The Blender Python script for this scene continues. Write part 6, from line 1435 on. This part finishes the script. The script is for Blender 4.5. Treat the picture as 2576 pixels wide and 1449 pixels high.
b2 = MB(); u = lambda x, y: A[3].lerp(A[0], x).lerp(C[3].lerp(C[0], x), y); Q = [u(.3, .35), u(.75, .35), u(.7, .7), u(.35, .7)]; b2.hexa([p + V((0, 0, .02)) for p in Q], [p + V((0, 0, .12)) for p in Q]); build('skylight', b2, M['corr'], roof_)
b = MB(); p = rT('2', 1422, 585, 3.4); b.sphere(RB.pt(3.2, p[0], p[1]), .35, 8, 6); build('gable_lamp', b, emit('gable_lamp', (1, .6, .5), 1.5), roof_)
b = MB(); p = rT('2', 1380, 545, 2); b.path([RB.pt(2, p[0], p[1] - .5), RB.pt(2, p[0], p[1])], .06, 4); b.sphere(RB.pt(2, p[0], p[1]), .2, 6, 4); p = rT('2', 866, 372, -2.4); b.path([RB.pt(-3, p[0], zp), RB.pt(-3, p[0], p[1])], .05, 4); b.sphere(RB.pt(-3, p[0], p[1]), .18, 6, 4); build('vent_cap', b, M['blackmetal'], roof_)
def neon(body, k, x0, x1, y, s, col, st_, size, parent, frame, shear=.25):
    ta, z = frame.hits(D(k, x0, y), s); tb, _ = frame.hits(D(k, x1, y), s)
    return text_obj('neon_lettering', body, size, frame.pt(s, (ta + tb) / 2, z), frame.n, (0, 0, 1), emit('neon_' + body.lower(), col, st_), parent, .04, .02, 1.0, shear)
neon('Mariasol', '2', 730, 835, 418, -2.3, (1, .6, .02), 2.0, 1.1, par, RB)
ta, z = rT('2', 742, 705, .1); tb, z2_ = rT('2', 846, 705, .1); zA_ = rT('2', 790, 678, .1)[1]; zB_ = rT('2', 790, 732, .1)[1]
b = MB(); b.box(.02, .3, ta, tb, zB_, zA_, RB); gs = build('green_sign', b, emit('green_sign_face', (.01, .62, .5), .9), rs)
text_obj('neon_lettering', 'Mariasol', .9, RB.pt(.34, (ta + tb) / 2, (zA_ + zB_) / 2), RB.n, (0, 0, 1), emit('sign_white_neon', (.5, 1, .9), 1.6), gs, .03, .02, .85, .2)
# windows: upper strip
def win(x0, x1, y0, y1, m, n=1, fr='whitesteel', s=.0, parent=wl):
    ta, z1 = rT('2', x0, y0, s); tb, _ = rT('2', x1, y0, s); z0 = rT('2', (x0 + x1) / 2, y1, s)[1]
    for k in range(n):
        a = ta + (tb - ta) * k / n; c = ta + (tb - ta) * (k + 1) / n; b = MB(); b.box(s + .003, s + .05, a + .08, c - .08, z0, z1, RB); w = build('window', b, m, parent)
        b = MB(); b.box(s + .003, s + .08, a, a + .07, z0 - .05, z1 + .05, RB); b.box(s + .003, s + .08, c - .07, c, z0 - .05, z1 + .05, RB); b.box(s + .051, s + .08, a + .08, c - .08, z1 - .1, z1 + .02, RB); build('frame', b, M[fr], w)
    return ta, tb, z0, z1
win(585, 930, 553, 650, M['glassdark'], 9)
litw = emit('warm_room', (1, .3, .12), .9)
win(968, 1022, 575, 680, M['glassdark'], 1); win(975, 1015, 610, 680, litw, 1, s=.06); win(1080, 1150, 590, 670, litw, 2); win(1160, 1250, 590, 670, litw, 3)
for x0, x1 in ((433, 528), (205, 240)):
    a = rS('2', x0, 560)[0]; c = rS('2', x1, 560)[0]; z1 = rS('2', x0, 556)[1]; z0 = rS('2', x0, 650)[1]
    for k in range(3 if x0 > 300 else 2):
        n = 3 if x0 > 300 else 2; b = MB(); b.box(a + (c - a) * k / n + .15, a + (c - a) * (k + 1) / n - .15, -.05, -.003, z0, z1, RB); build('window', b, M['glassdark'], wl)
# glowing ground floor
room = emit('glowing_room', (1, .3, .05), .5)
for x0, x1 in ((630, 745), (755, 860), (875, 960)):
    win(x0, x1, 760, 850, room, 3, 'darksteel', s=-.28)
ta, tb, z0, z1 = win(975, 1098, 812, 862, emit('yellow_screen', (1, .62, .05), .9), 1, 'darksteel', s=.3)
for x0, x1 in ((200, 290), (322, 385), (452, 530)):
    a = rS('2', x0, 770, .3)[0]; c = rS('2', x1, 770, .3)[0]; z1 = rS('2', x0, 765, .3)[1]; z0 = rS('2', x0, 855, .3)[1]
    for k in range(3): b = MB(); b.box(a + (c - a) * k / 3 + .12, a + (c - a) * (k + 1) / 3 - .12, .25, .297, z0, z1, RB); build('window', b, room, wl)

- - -

> **Written task**
Extract the whole listing, character for character.

> **Result for this exercise**
The Blender Python script for this scene continues. Write part 6, from line 1435 on. This part finishes the script. The script is for Blender 4.5. Treat the picture as 2576 pixels wide and 1449 pixels high.
b2 = MB(); u = lambda x, y: A[3].lerp(A[0], x).lerp(C[3].lerp(C[0], x), y); Q = [u(.3, .35), u(.75, .35), u(.7, .7), u(.35, .7)]; b2.hexa([p + V((0, 0, .02)) for p in Q], [p + V((0, 0, .12)) for p in Q]); build('skylight', b2, M['corr'], roof_)
b = MB(); p = rT('2', 1422, 585, 3.4); b.sphere(RB.pt(3.2, p[0], p[1]), .35, 8, 6); build('gable_lamp', b, emit('gable_lamp', (1, .6, .5), 1.5), roof_)
b = MB(); p = rT('2', 1380, 545, 2); b.path([RB.pt(2, p[0], p[1] - .5), RB.pt(2, p[0], p[1])], .06, 4); b.sphere(RB.pt(2, p[0], p[1]), .2, 6, 4); p = rT('2', 866, 372, -2.4); b.path([RB.pt(-3, p[0], zp), RB.pt(-3, p[0], p[1])], .05, 4); b.sphere(RB.pt(-3, p[0], p[1]), .18, 6, 4); build('vent_cap', b, M['blackmetal'], roof_)
def neon(body, k, x0, x1, y, s, col, st_, size, parent, frame, shear=.25):
    ta, z = frame.hits(D(k, x0, y), s); tb, _ = frame.hits(D(k, x1, y), s)
    return text_obj('neon_lettering', body, size, frame.pt(s, (ta + tb) / 2, z), frame.n, (0, 0, 1), emit('neon_' + body.lower(), col, st_), parent, .04, .02, 1.0, shear)
neon('Mariasol', '2', 730, 835, 418, -2.3, (1, .6, .02), 2.0, 1.1, par, RB)
ta, z = rT('2', 742, 705, .1); tb, z2_ = rT('2', 846, 705, .1); zA_ = rT('2', 790, 678, .1)[1]; zB_ = rT('2', 790, 732, .1)[1]
b = MB(); b.box(.02, .3, ta, tb, zB_, zA_, RB); gs = build('green_sign', b, emit('green_sign_face', (.01, .62, .5), .9), rs)
text_obj('neon_lettering', 'Mariasol', .9, RB.pt(.34, (ta + tb) / 2, (zA_ + zB_) / 2), RB.n, (0, 0, 1), emit('sign_white_neon', (.5, 1, .9), 1.6), gs, .03, .02, .85, .2)
# windows: upper strip
def win(x0, x1, y0, y1, m, n=1, fr='whitesteel', s=.0, parent=wl):
    ta, z1 = rT('2', x0, y0, s); tb, _ = rT('2', x1, y0, s); z0 = rT('2', (x0 + x1) / 2, y1, s)[1]
    for k in range(n):
        a = ta + (tb - ta) * k / n; c = ta + (tb - ta) * (k + 1) / n; b = MB(); b.box(s + .003, s + .05, a + .08, c - .08, z0, z1, RB); w = build('window', b, m, parent)
        b = MB(); b.box(s + .003, s + .08, a, a + .07, z0 - .05, z1 + .05, RB); b.box(s + .003, s + .08, c - .07, c, z0 - .05, z1 + .05, RB); b.box(s + .051, s + .08, a + .08, c - .08, z1 - .1, z1 + .02, RB); build('frame', b, M[fr], w)
    return ta, tb, z0, z1
win(585, 930, 553, 650, M['glassdark'], 9)
litw = emit('warm_room', (1, .3, .12), .9)
win(968, 1022, 575, 680, M['glassdark'], 1); win(975, 1015, 610, 680, litw, 1, s=.06); win(1080, 1150, 590, 670, litw, 2); win(1160, 1250, 590, 670, litw, 3)
for x0, x1 in ((433, 528), (205, 240)):
    a = rS('2', x0, 560)[0]; c = rS('2', x1, 560)[0]; z1 = rS('2', x0, 556)[1]; z0 = rS('2', x0, 650)[1]
    for k in range(3 if x0 > 300 else 2):
        n = 3 if x0 > 300 else 2; b = MB(); b.box(a + (c - a) * k / n + .15, a + (c - a) * (k + 1) / n - .15, -.05, -.003, z0, z1, RB); build('window', b, M['glassdark'], wl)
# glowing ground floor
room = emit('glowing_room', (1, .3, .05), .5)
for x0, x1 in ((630, 745), (755, 860), (875, 960)):
    win(x0, x1, 760, 850, room, 3, 'darksteel', s=-.28)
ta, tb, z0, z1 = win(975, 1098, 812, 862, emit('yellow_screen', (1, .62, .05), .9), 1, 'darksteel', s=.3)
for x0, x1 in ((200, 290), (322, 385), (452, 530)):
    a = rS('2', x0, 770, .3)[0]; c = rS('2', x1, 770, .3)[0]; z1 = rS('2', x0, 765, .3)[1]; z0 = rS('2', x0, 855, .3)[1]
    for k in range(3): b = MB(); b.box(a + (c - a) * k / 3 + .12, a + (c - a) * (k + 1) / 3 - .12, .25, .297, z0, z1, RB); build('window', b, room, wl)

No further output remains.